Saving our planet should be a task shared by governments, the business and scientific communities, and civil society. Each stakeholder in this cause has a role to play. The main burden of responsibility, however, lies with governments and their institutions.
 
Governments can set firm standards and norms that are indispensable to fighting climate change. Only the state is capable of mobilizing the resources and incentives to implement cutting-edge technologies. Only the state can help those who are the most vulnerable to climate change.
 
The latest scientific research on climate change is extremely disturbing. We have a real emergency. Yet the gap between science and policy keeps widening, as does the gap between the negotiations and the urgency of the issue.
 
Science indicates that the global temperature increase should be limited to 1 or 2 degrees Celsius. Even with that limit, major destruction is likely.
 
Yet policy compromises agreed to by negotiators involved in the Copenhagen talks virtually guarantee a temperature increase of around 4 degrees Celsius — well into the catastrophic risk range.
 
Why is this happening? For several reasons, including the inertia of the existing economic model, one based on hyperprofits and excessive consumption; political and business leaders’ failure to think long term; and concern that reducing carbon emissions will undercut economic growth. Those who don’t want any change are exploiting that concern.
 
As the global financial crisis has made abundantly clear, efforts to make the world sustainable for present and future generations do not undermine the economy. The culprit is something quite different: reckless pursuit of profit at any price, blind faith in the “invisible hand of the market,” and government inaction.
 
What’s needed is a search for new engines of growth and incentives to economic development. Transitioning to a low-carbon, low-waste economy will create qualitatively new, green industries, technologies and jobs.
 
A low-carbon economy is just part of a new economic model, one the world needs as badly as the air we breathe.
 
The transition to a new model requires a shift in values. The global economy must be reoriented toward the public good. It must emphasize issues like a sustainable environment, healthcare, education, culture, equal opportunities and social cohesion — including reducing the glaring gaps between wealth and poverty.
 
Society needs this, and not just as a moral imperative.
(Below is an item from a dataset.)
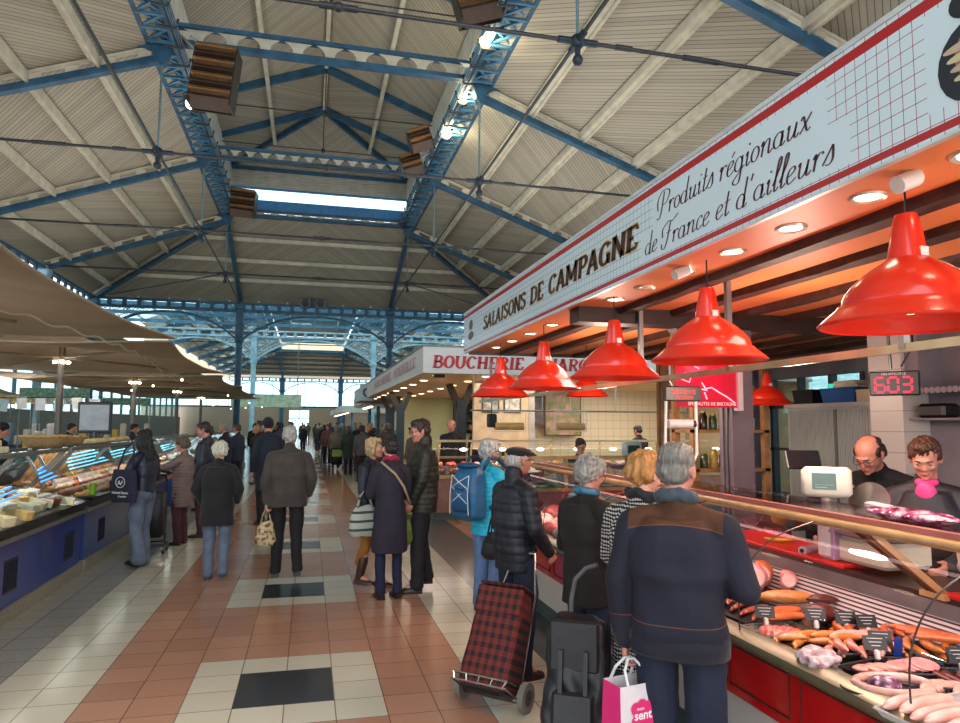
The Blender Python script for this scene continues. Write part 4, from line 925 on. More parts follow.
# ham joint with cut face
for k, (x, y, r) in enumerate(((2.50, 3.58, .075), (2.60, 3.66, .07), (2.44, 3.68, .06), (2.66, 3.5, .055))):
    t = thing('ham_joint', '%s pink cut ham joint at the far left of the visible display' % ('large', 'rear', 'small left', 'right-hand')[k], 'ham', (x, y, .8)); m = MB(); m.ell((x, y, .80 + r * .4), (r, r * .8, r * 1.1)); m.ell((x + .03, y + .03, .8), (r * .8, r * .8, r * .8)); me = remesh(m, .008, 3, lambda c, n: .005 * np.sin(c[:, 0] * 50 + c[:, 2] * 60)); o = mesh_obj('joint', me, MT['ham' if k != 1 else 'orange'], t); o.location = -t.location
    m = MB(); m.lathe([(.001, 0), (r * .6, .004), (r * .7, 0)], (0, 0, 0), 16, Matrix.Translation((x - r * .5, y - r * .72, .8 + r * .5)) @ Matrix.Rotation(D2R(70), 4, 'X') @ Matrix.Rotation(D2R(-30), 4, 'Y')); m.build('cut_face', mat((238, 190, 180), .3), t)
tray(2.16, 2.68, .34, .15, -.12, 'long black tray of golden frankfurters along the front glass', z=.732)
for i in range(11):
    f = i / 10; sausage(2.02 + .28 * f + rg.uniform(-.012, .012), 2.705 - .05 * f + rg.uniform(-.035, .035), .758 + .022 * (i % 2), .12, .0165, rg.uniform(-.5, .9), 'golden', 'golden curved frankfurter in the long tray against the front glass', 'golden frankfurters along the glass', .18)
tray(2.27, 2.6, .32, .2, -.2, 'black tray of pale pink sausages in the middle of the display')
heap(8, 2.24, 2.54, .24, -.06, .14, .018, .9, .25, 'pink', 'pale pink raw sausage in the middle tray', 'pale pink raw sausages', 2)
heap(4, 2.36, 2.66, .14, -.05, .13, .021, .3, .3, 'pale', 'thick pale sausage behind the middle tray', 'thick pale sausages', 1, z=.775)
tray(2.5, 2.76, .32, .26, -.3, 'black tray of orange knack sausages at the back')
heap(12, 2.47, 2.74, .28, -.14, .16, .0165, .95, .3, 'orange', 'orange knack sausage heaped behind the black price tags', 'orange knack sausages', 2)
tray(2.50, 2.46, .34, .24, -.4, 'black tray of long frankfurters at the back right')
heap(8, 2.48, 2.5, .26, -.16, .15, .0175, 1.1, .35, 'golden', 'amber frankfurter in the back right tray', 'amber frankfurters at the back right', 2)
for i in range(4): sausage(2.62 + rg.uniform(-.03, .03) - .03 * i, 2.58 - .07 * i, .80 + .01 * i, .25, .016, -1.0 + .1 * i, 'orange', 'extra long orange sausage leaning at the back by the grille', 'extra long orange sausages', .1)
# bagged meat
def crumple(name, lab, cat, c, d, M, amp=.01, vox=.008, fr=60):
    m = MB(); m.ell(c, (d[0] / 2, d[1] / 2, d[2] / 2)); rr = random.Random(int(c[0] * 1000))
    for k in range(5): m.ell((c[0] + rr.uniform(-.35, .35) * d[0], c[1] + rr.uniform(-.35, .35) * d[1], c[2] + rr.uniform(-.05, .25) * d[2]), (d[0] * .22, d[1] * .22, d[2] * .35))
    me = remesh(m, vox, 3, lambda c_, n: amp * (np.sin(c_[:, 0] * fr + c_[:, 1] * fr * 1.3) * np.sin(c_[:, 2] * fr * 1.7 + c_[:, 1] * fr * .7))); return tag(mesh_obj(name, me, M), lab, cat)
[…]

The economic efficiency of emphasizing the public good is enormous, even though economists have not yet learned how to measure it.
 
We need an intellectual breakthrough if we are to build a new economic model. We also need a moral realignment of the business community. Companies and their C.E.O.s tend to define their positions on environmental issues according to the short-term or at best medium-term bottom line. Socially and environmentally responsible business is still the exception rather than the rule. Change is needed in the entire system of taxes, subsidies and incentives.